The full agreement, which still needs to be approved by the European Commission, includes the safety net, an emergency pool for large solidarity events facing the risk of bankruptcy, and a compensation ladder to provide organisers with estimates of what they can expect to receive.

Esben Marcher, head of Dansk Live, Denmark’s live music association, said: “It is positive that there is now a financial safety net for the festivals, so that the organisers can complete the preparation of this summer’s festivals.

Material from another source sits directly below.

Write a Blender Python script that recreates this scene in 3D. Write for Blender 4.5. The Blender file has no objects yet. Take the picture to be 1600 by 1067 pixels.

“We will, of course, follow the implementation of the agreement closely. However, we still need clarification on whether there will be restrictions this summer, and which scenarios we must plan based on.”

The move follows similar insurance schemes set up by Germany, with a €2.5bn (£2.14bn) fund, and schemes by Norway (€34m/£28.12), The Netherlands (€300m/£257m), Austria (€300m/£257m) and in Belgium (€60m/£51.4m).

Meanwhile, UK live music industry umbrella group LIVE (Live music Industry Venues & Entertainment), is among the organisations lobbying the Government to support festivals with an insurance scheme.

The current lack of such a scheme has led some of the country’s largest festivals to cancel their summer events, including Glastonbury. According to research by the Association of Independent Festivals (AIF), 92.5 per cent of its members cannot stage their events without an insurance scheme.